### Written task
Copy exactly, please, the lines of the data from its start through the line containing "UP = np.array([0, 0, 1.0])".

### Data segment
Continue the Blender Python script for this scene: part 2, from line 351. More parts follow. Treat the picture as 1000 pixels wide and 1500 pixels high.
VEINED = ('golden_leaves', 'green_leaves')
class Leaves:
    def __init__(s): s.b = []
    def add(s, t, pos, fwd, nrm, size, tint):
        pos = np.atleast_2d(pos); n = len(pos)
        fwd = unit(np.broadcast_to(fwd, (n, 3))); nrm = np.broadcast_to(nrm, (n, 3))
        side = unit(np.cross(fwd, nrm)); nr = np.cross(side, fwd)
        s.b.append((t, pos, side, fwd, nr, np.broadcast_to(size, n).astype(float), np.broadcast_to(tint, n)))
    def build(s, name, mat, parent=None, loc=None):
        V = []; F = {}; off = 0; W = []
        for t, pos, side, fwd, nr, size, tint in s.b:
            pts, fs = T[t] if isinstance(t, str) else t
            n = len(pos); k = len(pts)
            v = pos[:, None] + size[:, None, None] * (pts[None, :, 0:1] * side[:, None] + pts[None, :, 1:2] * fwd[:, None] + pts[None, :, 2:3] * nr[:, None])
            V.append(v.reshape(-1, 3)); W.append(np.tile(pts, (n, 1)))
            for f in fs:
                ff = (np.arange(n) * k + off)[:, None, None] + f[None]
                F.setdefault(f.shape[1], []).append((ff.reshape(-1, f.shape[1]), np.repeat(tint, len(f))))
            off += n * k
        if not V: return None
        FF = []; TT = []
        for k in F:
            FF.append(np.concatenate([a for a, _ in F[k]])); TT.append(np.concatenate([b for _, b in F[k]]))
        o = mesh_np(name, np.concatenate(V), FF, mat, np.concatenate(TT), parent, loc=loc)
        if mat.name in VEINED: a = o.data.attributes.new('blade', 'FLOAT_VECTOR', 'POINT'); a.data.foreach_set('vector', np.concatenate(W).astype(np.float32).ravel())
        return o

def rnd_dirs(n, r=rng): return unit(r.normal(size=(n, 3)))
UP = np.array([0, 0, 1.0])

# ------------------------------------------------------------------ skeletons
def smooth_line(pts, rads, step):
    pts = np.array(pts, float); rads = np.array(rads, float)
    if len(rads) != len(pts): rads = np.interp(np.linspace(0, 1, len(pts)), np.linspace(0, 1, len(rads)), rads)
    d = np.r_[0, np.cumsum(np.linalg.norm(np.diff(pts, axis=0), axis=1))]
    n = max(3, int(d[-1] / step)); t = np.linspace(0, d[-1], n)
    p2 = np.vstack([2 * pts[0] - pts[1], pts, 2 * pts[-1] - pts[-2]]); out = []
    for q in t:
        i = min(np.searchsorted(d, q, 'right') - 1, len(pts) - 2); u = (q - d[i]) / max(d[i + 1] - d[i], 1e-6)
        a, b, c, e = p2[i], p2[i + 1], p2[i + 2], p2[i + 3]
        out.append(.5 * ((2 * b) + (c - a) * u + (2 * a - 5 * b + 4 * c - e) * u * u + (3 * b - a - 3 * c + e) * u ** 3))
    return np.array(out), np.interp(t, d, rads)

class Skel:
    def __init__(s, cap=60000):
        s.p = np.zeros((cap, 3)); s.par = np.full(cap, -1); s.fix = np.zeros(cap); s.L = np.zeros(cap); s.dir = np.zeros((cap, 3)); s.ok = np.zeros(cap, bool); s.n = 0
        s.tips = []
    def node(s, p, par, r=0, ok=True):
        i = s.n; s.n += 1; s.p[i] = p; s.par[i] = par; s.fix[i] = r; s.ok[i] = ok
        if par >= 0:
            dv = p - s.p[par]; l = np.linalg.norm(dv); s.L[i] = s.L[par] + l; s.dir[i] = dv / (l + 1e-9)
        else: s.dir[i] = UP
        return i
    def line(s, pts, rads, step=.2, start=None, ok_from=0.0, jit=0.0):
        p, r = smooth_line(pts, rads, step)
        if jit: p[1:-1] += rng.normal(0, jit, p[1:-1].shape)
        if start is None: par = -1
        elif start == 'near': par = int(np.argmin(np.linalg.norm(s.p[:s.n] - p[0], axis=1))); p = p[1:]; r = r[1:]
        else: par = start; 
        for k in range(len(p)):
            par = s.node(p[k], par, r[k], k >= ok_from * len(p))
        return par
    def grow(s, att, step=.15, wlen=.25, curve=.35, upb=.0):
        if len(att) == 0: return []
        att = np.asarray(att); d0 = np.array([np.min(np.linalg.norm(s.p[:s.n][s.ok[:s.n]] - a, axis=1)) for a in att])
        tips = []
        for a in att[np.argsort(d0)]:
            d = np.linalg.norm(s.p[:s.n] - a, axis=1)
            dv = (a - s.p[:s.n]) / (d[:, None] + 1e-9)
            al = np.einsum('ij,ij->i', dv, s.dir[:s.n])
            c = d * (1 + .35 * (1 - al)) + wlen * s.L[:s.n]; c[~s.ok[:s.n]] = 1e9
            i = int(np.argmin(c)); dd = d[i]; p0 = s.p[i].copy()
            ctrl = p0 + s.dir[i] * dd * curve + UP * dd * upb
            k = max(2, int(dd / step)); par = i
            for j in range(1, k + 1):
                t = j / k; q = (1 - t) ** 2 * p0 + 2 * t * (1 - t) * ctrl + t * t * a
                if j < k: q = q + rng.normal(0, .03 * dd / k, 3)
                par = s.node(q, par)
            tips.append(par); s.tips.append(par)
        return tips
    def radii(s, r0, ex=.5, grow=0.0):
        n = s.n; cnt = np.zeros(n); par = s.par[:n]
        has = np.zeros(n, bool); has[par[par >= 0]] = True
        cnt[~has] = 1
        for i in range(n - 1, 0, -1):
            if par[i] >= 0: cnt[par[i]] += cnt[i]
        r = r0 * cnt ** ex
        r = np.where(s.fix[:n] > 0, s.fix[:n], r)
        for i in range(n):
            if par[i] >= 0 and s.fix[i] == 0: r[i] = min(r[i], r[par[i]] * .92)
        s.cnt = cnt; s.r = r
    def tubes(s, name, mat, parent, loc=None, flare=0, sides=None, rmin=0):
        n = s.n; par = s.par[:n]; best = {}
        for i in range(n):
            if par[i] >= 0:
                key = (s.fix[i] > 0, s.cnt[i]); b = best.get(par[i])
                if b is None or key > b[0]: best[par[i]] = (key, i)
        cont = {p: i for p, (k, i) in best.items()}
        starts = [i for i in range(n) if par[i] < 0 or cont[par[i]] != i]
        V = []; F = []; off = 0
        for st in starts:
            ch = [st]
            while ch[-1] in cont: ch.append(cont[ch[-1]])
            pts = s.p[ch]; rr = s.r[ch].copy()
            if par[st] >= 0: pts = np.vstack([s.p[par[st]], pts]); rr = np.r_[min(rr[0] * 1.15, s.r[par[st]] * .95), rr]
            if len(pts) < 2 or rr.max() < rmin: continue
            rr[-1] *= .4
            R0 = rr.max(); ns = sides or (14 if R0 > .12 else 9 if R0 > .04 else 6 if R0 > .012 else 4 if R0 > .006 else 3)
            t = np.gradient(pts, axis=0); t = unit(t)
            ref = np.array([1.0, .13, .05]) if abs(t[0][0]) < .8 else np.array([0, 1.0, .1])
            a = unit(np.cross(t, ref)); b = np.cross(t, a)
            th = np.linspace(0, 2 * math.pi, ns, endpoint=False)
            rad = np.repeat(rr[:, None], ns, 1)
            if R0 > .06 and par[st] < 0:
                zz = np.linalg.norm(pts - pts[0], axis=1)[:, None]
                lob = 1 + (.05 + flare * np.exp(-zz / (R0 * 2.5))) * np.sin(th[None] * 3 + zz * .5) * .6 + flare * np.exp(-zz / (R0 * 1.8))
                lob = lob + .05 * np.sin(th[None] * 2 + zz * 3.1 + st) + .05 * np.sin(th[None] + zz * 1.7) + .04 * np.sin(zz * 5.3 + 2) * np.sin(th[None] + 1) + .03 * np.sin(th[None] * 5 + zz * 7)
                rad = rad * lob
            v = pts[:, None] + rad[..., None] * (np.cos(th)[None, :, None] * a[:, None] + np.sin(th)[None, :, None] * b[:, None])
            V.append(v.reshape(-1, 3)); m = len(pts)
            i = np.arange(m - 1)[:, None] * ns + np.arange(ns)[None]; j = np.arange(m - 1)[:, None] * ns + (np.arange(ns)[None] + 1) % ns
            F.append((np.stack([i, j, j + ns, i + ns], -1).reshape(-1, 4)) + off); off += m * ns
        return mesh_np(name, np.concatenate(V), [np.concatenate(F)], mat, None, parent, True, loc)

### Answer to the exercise
Continue the Blender Python script for this scene: part 2, from line 351. More parts follow. Treat the picture as 1000 pixels wide and 1500 pixels high.
VEINED = ('golden_leaves', 'green_leaves')
class Leaves:
    def __init__(s): s.b = []
    def add(s, t, pos, fwd, nrm, size, tint):
        pos = np.atleast_2d(pos); n = len(pos)
        fwd = unit(np.broadcast_to(fwd, (n, 3))); nrm = np.broadcast_to(nrm, (n, 3))
        side = unit(np.cross(fwd, nrm)); nr = np.cross(side, fwd)
        s.b.append((t, pos, side, fwd, nr, np.broadcast_to(size, n).astype(float), np.broadcast_to(tint, n)))
    def build(s, name, mat, parent=None, loc=None):
        V = []; F = {}; off = 0; W = []
        for t, pos, side, fwd, nr, size, tint in s.b:
            pts, fs = T[t] if isinstance(t, str) else t
            n = len(pos); k = len(pts)
            v = pos[:, None] + size[:, None, None] * (pts[None, :, 0:1] * side[:, None] + pts[None, :, 1:2] * fwd[:, None] + pts[None, :, 2:3] * nr[:, None])
            V.append(v.reshape(-1, 3)); W.append(np.tile(pts, (n, 1)))
            for f in fs:
                ff = (np.arange(n) * k + off)[:, None, None] + f[None]
                F.setdefault(f.shape[1], []).append((ff.reshape(-1, f.shape[1]), np.repeat(tint, len(f))))
            off += n * k
        if not V: return None
        FF = []; TT = []
        for k in F:
            FF.append(np.concatenate([a for a, _ in F[k]])); TT.append(np.concatenate([b for _, b in F[k]]))
        o = mesh_np(name, np.concatenate(V), FF, mat, np.concatenate(TT), parent, loc=loc)
        if mat.name in VEINED: a = o.data.attributes.new('blade', 'FLOAT_VECTOR', 'POINT'); a.data.foreach_set('vector', np.concatenate(W).astype(np.float32).ravel())
        return o

def rnd_dirs(n, r=rng): return unit(r.normal(size=(n, 3)))
UP = np.array([0, 0, 1.0])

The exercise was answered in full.